Он не знал, как расценить мое молчание, — как поддержку, протест или желание поразмыслить над неотразимой логикой его суждений.
— Проще надо быть! Проще! — почти выкрикнул он свой самый сильный, самый убедительный аргумент и бросил на меня взгляд, полный задора и превосходства.
Я тотчас вспомнил сцену в автобусе, свидетелем которой мне довелось быть. Рослый детина фамильярно оперся на плечо незнакомой девчонки — на его изысканном языке это означало предложение познакомиться, прошвырнуться. Девчонка не приняла его «язык», сбросила руку, сказала нечто такое, что положено в подобных случаях говорить. «Деточка, будь попроще!» — презрительно рявкнул детина, и на лицах иных пассажиров я увидел сочувственные улыбки.
Так получилось, что недели за две до того, как мне стало известно о дорожном приключений на Чусовой, я получил письмо из Тирасполя от молодого рабочего Юрия Романенко.
«Я весьма удручен, — писал Юрий, — почти ничем не пресекаемым у нас разгулом сквернословия. Речь, пересыпанную гнусными словами, слышишь на улицах, в троллейбусах, у кинотеатров. Особенно громко «изъясняются», часто не обращая внимания на присутствие окружающих, молодые люди, слушая которых начинаешь невольно думать, что или они вовсе никогда не учились в школе, или безнаказанность породила у них убеждение, что так и надо, что так было всегда. Я спросил одного такого «любителя» брани, что его заставляет так выражаться. Он удивился вначале. Потом, подумав, ответил, что просто привык. Не замечает даже. Никто его ни разу не одернул. К сожалению, таких, как он, довольно много. Я считаю, что надо незамедлительно принимать решительные меры для искоренения этой заразы».

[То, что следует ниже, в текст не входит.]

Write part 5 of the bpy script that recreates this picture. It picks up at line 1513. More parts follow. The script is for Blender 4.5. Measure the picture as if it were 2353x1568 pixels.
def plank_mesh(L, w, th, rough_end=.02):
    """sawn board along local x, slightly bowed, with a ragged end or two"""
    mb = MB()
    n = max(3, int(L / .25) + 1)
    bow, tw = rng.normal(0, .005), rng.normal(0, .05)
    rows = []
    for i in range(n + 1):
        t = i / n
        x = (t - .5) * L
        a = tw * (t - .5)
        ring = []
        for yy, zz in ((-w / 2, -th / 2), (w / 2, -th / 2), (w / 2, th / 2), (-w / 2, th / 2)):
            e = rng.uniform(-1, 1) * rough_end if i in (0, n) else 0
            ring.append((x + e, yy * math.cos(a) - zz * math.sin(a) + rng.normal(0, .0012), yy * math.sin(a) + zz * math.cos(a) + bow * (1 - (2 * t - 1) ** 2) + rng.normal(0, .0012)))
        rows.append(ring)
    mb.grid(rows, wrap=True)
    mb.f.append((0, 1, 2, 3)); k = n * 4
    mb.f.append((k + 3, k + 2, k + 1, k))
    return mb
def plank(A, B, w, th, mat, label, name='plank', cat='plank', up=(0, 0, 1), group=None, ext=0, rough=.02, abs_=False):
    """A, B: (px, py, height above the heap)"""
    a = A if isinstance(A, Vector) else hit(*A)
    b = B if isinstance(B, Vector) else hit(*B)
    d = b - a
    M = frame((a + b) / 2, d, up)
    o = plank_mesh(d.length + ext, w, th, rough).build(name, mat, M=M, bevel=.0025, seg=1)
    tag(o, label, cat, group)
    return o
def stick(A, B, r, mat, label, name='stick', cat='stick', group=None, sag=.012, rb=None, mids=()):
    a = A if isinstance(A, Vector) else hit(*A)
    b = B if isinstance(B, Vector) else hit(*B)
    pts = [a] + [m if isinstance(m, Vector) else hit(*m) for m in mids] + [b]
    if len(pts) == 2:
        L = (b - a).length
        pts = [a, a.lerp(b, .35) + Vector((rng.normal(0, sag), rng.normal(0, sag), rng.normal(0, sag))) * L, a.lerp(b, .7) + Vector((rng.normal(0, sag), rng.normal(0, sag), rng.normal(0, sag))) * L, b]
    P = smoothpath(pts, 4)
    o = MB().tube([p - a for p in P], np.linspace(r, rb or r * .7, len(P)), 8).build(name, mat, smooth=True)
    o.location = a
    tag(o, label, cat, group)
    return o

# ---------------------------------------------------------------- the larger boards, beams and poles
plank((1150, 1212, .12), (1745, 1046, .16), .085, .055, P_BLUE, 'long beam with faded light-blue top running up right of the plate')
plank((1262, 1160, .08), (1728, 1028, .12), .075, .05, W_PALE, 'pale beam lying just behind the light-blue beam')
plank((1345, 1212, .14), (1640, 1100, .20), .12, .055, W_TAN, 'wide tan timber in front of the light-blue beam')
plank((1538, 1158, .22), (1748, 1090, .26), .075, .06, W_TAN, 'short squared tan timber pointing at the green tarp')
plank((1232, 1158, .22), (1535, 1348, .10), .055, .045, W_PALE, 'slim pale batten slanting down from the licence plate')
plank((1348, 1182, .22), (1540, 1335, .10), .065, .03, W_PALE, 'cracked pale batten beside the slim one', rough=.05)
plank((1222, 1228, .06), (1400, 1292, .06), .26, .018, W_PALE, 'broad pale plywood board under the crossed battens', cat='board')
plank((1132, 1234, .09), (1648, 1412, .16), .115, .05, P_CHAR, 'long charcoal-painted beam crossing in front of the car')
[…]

Меня радует, что сварщик одного из тираспольских заводов, вчерашний школьник, прислал такое письмо. Радует, но не удивляет. Потому что подобных писем в последнее время я получил немало. Свердловский школьник с горечью рассказывает, как он потерял уважение к отцу, бесстыдно бранящемуся дома в присутствии родителей и детей. Паренек из Саратова, подписавшийся только инициалами, сообщает о случае, глубоко его возмутившем: группу выпускников ПТУ в первый же их заводской день мастер встретил такой похабной речью, что у них, пишет читатель, «пропала охота работать». Преподаватель алма-атинского вуза сообщает о том, что сквернословие проникло «даже в инженерную среду», и предлагает ряд крутых мер, которые помогут, по его мнению, борьбе с этим злом.

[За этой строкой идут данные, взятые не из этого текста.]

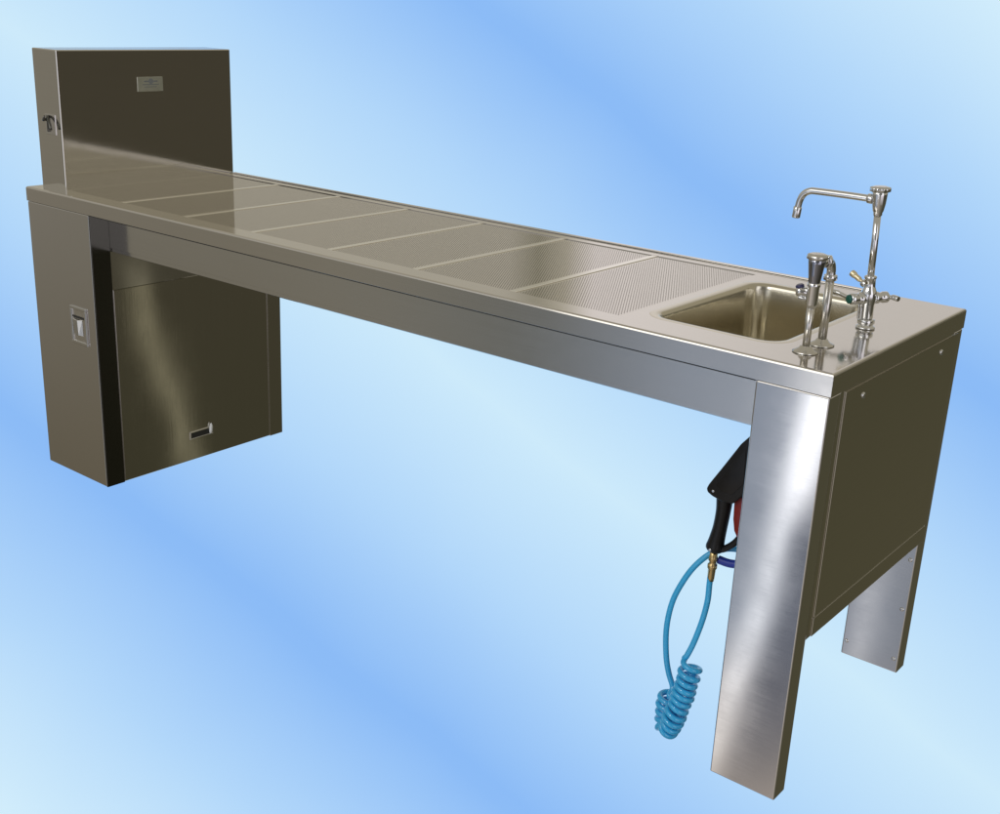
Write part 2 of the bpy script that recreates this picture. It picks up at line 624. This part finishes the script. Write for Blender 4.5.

Некогда брань была достоянием ночлежек и злачных мест с сомнительной репутацией: кабаков, барахолок, притонов. Сохранилось даже выражение: «ругается, как ломовой извозчик»… У отсталых, измученных непосильным трудом людей бранное слово оказывалось подчас примитивным способом разрядиться — в него вкладывалось все: и усталость, и бессилие перед лицом судьбы, обрекшей человека на такую жизнь, и злость, и потребность на ком-нибудь ее сорвать. Одни всего лишь чертыхались «с досады», другие выбирали словечки покруче.
Любопытно, что сознательные, передовые рабочие с презрением относились к такой форме «протеста». Известно немало случаев, когда организованные пролетарии, у которых всегда была тяга к духовности и культуре, сурово осуждали тех, кто унизился до площадных ругательств — чтобы «отвести душу», «забыться». Сурово осуждали и даже изгоняли из своей среды.